#### [Task objective]
Scan the records for the word "Blender". Copy each line that includes it.

======

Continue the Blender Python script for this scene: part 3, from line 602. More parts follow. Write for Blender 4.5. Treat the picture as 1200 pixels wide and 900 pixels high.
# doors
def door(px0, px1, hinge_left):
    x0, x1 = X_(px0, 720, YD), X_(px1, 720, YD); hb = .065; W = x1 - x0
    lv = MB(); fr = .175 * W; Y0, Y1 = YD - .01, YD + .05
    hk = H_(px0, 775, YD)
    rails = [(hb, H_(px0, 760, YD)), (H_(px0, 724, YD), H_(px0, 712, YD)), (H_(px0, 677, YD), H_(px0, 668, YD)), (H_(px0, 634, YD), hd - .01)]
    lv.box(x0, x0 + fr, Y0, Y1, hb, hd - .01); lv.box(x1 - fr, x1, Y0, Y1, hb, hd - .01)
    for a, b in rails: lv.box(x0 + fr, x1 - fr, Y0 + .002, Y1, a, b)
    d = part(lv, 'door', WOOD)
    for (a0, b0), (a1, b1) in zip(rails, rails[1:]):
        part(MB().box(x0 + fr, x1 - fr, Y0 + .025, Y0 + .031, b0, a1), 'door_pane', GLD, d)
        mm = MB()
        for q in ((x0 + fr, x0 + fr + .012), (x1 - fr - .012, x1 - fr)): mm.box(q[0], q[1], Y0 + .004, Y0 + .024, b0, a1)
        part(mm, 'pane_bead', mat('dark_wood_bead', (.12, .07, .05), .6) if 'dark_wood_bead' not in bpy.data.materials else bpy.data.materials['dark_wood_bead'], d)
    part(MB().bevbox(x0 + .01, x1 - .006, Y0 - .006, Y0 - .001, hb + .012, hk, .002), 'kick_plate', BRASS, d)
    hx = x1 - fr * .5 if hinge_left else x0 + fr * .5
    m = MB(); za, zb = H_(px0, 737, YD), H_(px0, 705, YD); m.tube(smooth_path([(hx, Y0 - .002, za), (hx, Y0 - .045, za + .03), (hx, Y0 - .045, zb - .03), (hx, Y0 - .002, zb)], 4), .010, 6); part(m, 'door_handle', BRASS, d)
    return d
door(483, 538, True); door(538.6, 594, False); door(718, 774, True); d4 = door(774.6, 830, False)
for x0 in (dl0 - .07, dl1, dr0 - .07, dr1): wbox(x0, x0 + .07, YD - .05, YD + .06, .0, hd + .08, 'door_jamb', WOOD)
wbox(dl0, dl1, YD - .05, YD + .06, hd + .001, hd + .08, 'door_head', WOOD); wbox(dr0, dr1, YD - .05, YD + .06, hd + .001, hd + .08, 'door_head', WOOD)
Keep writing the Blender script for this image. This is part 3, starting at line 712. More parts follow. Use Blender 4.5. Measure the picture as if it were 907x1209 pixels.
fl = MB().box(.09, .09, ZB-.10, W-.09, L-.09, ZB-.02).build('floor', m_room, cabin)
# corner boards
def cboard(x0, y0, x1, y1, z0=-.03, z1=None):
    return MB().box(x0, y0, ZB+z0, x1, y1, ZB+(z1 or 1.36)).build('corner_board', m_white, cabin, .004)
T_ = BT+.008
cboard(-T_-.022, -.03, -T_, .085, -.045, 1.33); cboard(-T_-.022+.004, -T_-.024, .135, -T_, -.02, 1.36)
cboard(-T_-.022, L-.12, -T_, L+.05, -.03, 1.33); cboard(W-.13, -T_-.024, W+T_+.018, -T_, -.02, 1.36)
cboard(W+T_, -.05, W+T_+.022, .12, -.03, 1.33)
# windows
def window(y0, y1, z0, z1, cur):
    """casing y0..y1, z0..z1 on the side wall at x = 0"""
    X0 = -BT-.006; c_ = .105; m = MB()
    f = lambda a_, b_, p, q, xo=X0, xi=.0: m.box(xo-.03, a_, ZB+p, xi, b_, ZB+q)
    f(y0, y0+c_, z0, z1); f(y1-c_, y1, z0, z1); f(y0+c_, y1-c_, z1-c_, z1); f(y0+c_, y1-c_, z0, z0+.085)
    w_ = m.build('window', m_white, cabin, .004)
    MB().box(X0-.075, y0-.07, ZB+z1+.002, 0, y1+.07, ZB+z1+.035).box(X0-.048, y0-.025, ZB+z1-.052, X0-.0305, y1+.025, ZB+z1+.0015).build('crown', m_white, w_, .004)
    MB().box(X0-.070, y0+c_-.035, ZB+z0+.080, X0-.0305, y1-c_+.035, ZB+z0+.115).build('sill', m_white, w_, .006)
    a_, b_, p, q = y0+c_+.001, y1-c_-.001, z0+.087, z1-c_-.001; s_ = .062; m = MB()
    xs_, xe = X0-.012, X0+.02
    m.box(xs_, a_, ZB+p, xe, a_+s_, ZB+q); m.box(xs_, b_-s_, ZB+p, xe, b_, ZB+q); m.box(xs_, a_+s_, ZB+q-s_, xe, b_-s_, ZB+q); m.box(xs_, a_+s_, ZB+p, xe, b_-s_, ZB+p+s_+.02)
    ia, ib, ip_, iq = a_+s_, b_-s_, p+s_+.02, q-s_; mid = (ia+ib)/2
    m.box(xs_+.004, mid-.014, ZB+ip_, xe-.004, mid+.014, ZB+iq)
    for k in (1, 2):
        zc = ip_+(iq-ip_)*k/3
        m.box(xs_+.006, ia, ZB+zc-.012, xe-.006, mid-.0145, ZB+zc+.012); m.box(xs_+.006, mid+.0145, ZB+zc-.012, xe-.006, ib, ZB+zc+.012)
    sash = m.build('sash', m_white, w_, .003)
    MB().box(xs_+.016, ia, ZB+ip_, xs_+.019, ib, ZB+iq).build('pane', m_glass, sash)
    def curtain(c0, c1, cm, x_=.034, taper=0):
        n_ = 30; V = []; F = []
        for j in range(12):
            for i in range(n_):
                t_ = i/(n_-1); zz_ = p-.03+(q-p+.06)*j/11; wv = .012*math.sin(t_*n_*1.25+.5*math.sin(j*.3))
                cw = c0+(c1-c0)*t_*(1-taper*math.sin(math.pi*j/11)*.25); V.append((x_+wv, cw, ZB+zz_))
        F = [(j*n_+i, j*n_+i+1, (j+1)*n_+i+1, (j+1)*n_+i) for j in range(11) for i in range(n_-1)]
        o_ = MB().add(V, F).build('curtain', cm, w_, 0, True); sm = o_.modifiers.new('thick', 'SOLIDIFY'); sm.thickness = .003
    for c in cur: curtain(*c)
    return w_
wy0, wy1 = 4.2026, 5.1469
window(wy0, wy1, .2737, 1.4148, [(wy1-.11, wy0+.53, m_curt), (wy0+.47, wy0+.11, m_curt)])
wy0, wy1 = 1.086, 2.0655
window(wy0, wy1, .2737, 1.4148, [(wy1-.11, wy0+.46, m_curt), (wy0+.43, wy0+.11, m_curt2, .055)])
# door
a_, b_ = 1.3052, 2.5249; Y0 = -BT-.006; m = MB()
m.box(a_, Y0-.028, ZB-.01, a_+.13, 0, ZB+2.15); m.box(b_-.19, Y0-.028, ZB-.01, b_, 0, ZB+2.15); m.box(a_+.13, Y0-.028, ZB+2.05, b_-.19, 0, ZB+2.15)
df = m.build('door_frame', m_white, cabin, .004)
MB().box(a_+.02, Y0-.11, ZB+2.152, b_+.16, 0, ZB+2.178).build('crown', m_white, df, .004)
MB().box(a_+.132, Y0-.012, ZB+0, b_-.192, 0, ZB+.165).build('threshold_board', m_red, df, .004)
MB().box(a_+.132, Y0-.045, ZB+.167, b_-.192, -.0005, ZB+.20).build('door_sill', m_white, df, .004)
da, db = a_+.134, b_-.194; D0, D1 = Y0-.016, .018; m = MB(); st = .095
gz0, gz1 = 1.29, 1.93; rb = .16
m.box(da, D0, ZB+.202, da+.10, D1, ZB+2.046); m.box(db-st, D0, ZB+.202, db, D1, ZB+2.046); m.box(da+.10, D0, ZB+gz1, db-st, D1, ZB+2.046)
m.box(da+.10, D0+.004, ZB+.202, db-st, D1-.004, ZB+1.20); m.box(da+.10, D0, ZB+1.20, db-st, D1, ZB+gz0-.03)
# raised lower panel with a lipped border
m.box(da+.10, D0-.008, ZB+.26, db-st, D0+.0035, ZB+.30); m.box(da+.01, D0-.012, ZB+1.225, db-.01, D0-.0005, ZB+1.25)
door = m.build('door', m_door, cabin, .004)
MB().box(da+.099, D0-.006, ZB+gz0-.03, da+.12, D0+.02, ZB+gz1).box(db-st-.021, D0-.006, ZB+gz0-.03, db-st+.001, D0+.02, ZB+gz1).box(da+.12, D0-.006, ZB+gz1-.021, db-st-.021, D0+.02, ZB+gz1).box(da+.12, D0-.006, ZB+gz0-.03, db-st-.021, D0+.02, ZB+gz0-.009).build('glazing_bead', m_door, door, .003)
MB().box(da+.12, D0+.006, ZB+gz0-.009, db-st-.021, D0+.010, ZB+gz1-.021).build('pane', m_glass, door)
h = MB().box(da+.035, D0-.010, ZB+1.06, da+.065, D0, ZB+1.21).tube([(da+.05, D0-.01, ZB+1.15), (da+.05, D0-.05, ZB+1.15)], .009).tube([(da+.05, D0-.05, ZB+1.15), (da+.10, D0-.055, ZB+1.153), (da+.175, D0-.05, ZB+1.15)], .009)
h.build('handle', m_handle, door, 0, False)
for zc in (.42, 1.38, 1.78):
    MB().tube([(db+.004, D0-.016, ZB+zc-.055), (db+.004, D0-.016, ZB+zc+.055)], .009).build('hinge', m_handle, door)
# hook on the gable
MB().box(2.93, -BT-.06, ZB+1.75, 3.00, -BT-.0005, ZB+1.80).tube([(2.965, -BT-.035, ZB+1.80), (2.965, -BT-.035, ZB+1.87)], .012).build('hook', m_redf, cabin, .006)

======

#### [Task output]
Continue the Blender Python script for this scene: part 3, from line 602. More parts follow. Write for Blender 4.5. Treat the picture as 1200 pixels wide and 900 pixels high.
Keep writing the Blender script for this image. This is part 3, starting at line 712. More parts follow. Use Blender 4.5. Measure the picture as if it were 907x1209 pixels.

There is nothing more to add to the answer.